SEVEREK KORKMAK

Sevmek ve korkmak duygularının bir arada olması size garip gelebilir. Gerçekten hem sevmek hem de korkmak çok zor yan yana gelebilen iki kavramdır.

Severek korkmak ile korkarak sevmek arasında fark var mı diye düşünebiliriz.
Severek korkmak ile korkarak sevmek arasında büyük uçurum vardır. Hem korkacaksın hem de seveceksin…
Sevmek, istek içeren bir kavram iken korkmak ise karşılığında zorlayıcı yaptırım gücü olduğunu htiğimiz duygudur. Korkmak kavramı içerisinde asla gönüllülükten söz edilemez.
Bu iki kavramı buluşturan görünmez ince çizgiyi belirlemek çok dikkat gerektirir. Sevmek ya da korkmak duygularından birinin ağır basması “Severek korkmak” kavramının büyüsünü yok eder. Her ikisinin eşit ağırlıkta olduğu; yeri gelince birinin diğerine göre öne çıktığı ortamlar gerekebilir. Kıldan ince, gözün göremediği, ancak gönüllerin görebildiği severek korkma yolunda yürüyebilmek büyük olgunluk ister. Severek korkmak duygusal yüreklerdeki gönül tellerini yerinden öyle oynatır ki hazzın zirvesine ulaşırsınız. Mutluluğun kalıcılığı işte burada yakalanmış olur. Korku ile ümit, sevgi ile korku hassas denge.
Severek korkmak duygusunu bireylerin karşısında bulamayız. Eğer olaya böyle yaklaşılırsa işin sihri bozulur. Bu duyguyu sadece bizleri yaratan Yüce Allah’ı severken yakalamak mümkün olabilir. Burada severek korkma kendi içinde minnet duygusu ile saygıyı barındırır sanırım.
Bireyler arasındaki ilişkide, korkarak sevmek duygusundaki sevmek kavramı içinde riyakârlık barınır. Çünkü karşınızdaki kişiden korkunca onu sevmezsiniz, sever gibi görünürsünüz. Burada ilişkinin sağlıklı olması beklenemez. Korku duygusunun ortadan kalktığı an sevgi olarak gösterilen duyguların tamamen kaybolduğunu görürüz. Yeryüzünde bu tür ilişkiler, güç ve iktidarı elinde bulunduran kişilere karşı gösterilir. Ancak güç kaybolunca bu duygulardan eser kalmaz ve ilişki sona erer. Buna riyakârlık denmez de ne denir?
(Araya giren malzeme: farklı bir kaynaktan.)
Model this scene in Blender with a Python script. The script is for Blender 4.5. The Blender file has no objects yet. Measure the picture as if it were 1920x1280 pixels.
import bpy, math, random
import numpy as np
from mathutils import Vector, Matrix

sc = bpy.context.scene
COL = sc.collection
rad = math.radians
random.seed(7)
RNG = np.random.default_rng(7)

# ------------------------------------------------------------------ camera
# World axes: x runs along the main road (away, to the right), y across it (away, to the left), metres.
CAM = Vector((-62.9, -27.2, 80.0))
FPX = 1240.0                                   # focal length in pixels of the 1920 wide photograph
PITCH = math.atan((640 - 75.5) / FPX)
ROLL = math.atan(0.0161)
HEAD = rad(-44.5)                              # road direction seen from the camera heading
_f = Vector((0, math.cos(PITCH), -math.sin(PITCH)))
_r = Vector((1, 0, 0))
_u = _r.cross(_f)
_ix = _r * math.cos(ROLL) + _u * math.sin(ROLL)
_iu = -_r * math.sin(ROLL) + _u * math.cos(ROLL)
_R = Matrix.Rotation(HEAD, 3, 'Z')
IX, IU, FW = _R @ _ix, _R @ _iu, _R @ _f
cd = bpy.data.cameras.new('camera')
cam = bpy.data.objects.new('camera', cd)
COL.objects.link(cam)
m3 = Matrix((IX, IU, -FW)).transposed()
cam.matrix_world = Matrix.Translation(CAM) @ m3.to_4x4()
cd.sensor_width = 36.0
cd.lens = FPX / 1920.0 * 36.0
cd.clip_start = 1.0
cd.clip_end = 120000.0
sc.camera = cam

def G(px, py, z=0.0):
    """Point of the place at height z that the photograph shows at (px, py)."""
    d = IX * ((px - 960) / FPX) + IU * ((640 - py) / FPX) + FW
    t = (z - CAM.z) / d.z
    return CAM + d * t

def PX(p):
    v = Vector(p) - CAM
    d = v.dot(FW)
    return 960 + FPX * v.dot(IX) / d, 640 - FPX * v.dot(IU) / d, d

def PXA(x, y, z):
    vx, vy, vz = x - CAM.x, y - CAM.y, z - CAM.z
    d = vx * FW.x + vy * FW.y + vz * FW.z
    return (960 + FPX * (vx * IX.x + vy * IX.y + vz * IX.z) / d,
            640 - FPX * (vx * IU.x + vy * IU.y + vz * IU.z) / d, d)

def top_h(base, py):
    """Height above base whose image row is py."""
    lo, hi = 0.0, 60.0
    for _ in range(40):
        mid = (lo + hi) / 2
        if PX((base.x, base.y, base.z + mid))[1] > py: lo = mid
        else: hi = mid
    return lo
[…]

Önce sevip sonra korkmak daha kutsal gibi geliyor bana. Sevdikten sonra korkan kişi maddi çıkar konusunu biraz daha dışlamış olmaz mı? Maddi çıkarın olmadığı sevgi insanı yüceltir. Buradaki sevgi duygusu yok olmayacak biçimde gönüllere yazılır. Korkarak sevmek duygusunun maddi yönü söz konusu olamayacağı için hiçbir güç onu yok edemez.
Önce korkan daha sonra sevenler ise menfaat çemberinin dışına zor çıkarlar. Böylece sevmek kavramının mucizevî büyüsü tümüyle yok olur. Artık saygı-sevgi gibi değerlerden söz edilemez. Ortaya zorlama çıkar. Duygulardan çok baskılar sonucu elde edilmiş ilişkiler yumağını kucağında bulur kişi.
Severek korkan kişi Kâinatın Yaratıcısına daha kolay ulaşır. Bu dünyada ve öteki dünyada huzuru bulur. Burada severek korkmak, kesinlikle yaratılış gayesine uygun saygıyı da içinde barındırır. Yüreğinde severek korkma duygusu bulunanların, toplumsal ilişkilerinde çok başarılı olduğunu biliyoruz.